#### What the task asks:
Filter this data down to the lines that hold "render", and copy them.

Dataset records
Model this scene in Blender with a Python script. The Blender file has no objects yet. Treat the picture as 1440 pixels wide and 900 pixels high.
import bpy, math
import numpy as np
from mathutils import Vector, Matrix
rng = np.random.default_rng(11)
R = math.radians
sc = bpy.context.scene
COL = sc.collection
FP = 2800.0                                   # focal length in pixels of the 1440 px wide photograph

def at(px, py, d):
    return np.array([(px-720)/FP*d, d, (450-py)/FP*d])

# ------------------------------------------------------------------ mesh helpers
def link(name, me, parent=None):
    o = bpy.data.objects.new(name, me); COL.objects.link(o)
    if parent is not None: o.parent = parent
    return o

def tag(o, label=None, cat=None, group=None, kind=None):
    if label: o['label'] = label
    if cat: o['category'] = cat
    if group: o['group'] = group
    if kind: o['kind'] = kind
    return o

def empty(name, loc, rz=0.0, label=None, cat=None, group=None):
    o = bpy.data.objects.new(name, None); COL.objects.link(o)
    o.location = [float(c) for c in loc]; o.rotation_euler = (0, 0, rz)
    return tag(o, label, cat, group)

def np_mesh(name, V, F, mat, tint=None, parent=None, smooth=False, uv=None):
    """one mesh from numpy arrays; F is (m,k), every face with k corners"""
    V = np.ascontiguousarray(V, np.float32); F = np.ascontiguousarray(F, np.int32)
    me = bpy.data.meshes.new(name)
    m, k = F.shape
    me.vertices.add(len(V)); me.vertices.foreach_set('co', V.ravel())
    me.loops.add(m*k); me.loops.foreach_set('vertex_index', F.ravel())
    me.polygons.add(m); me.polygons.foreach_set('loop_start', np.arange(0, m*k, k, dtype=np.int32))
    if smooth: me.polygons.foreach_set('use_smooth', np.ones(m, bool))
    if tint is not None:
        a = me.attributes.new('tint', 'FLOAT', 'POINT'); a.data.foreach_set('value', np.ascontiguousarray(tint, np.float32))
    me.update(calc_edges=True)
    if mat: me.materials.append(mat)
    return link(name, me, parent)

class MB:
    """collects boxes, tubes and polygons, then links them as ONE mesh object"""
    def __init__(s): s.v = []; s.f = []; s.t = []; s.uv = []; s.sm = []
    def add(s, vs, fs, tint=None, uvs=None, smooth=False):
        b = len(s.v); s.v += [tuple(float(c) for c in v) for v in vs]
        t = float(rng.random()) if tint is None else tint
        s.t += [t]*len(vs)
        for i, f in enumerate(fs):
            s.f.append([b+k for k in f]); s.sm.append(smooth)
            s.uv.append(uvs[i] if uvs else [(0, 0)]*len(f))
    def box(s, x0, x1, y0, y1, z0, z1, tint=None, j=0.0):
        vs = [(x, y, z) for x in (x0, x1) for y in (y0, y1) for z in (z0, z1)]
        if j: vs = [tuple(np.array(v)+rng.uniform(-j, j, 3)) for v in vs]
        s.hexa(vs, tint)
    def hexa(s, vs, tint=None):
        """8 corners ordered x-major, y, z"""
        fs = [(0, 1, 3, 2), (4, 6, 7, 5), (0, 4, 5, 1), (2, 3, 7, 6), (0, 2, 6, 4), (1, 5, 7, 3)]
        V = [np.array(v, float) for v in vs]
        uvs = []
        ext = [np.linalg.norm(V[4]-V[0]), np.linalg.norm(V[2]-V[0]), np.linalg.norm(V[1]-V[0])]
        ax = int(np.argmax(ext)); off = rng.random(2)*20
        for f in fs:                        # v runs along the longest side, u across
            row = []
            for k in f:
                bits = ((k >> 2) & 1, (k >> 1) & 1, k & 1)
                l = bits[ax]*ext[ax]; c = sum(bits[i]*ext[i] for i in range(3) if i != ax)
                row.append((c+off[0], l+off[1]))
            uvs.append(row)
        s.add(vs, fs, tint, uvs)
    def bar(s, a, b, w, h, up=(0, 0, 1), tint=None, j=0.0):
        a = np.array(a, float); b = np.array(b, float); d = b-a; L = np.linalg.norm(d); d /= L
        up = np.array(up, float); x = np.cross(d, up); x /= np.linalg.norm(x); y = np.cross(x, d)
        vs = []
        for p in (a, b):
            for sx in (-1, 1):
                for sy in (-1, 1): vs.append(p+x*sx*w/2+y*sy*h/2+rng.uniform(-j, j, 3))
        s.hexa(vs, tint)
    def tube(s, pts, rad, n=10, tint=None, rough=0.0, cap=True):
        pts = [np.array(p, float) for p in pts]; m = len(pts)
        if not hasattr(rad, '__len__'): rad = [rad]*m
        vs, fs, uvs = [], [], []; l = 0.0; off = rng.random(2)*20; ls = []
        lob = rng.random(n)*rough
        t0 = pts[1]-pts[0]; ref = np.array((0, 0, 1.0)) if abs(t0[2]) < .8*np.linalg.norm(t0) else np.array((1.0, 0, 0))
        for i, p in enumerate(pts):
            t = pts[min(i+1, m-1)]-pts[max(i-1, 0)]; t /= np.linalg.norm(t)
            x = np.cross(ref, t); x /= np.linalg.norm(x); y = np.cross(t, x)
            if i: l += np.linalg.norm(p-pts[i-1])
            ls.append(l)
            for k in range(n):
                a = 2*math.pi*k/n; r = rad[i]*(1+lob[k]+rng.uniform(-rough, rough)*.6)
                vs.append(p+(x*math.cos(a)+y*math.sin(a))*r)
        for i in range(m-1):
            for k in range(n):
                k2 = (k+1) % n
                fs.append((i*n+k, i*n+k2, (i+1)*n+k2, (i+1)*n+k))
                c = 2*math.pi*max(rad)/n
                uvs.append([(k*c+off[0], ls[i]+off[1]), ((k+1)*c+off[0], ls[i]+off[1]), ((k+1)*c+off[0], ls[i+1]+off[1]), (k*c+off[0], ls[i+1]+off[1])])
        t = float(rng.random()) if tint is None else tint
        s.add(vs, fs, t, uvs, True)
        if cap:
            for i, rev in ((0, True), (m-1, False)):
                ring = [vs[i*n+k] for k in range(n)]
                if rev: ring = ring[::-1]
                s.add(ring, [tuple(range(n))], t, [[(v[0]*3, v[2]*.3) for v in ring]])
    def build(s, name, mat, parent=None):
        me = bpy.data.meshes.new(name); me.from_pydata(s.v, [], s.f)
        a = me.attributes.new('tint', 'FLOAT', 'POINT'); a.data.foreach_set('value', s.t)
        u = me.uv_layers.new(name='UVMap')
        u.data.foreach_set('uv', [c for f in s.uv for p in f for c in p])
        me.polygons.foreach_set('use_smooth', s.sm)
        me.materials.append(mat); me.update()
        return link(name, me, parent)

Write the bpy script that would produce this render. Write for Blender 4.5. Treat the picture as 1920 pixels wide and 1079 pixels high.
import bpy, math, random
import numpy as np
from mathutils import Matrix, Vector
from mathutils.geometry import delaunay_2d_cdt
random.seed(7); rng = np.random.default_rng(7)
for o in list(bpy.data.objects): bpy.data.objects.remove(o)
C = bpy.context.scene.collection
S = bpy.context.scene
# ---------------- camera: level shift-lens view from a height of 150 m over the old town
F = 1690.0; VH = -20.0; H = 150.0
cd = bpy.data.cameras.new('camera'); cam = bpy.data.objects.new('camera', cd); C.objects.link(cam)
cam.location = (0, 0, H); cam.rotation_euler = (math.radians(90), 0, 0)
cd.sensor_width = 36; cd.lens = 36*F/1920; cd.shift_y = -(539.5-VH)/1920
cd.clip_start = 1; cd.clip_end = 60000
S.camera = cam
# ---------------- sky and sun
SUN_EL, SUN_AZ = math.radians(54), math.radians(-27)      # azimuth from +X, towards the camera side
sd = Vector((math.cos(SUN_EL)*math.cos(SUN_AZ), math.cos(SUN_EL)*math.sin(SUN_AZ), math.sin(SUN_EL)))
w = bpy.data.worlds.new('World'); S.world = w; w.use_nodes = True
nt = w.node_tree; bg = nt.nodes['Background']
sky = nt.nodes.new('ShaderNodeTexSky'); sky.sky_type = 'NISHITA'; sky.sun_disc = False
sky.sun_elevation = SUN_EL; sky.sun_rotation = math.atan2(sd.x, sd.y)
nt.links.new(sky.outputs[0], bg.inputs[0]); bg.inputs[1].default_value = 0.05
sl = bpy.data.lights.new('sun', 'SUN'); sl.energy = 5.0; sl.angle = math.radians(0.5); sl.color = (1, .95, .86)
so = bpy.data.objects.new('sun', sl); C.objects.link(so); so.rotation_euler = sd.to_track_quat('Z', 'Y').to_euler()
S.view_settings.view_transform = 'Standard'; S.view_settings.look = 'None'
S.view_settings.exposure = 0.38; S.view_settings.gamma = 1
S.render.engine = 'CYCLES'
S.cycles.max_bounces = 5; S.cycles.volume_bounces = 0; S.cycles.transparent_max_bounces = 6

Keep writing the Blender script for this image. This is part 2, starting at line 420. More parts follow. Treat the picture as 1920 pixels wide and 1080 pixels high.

#### Complete answer:
Write the bpy script that would produce this render. Write for Blender 4.5. Treat the picture as 1920 pixels wide and 1079 pixels high.
S.render.engine = 'CYCLES'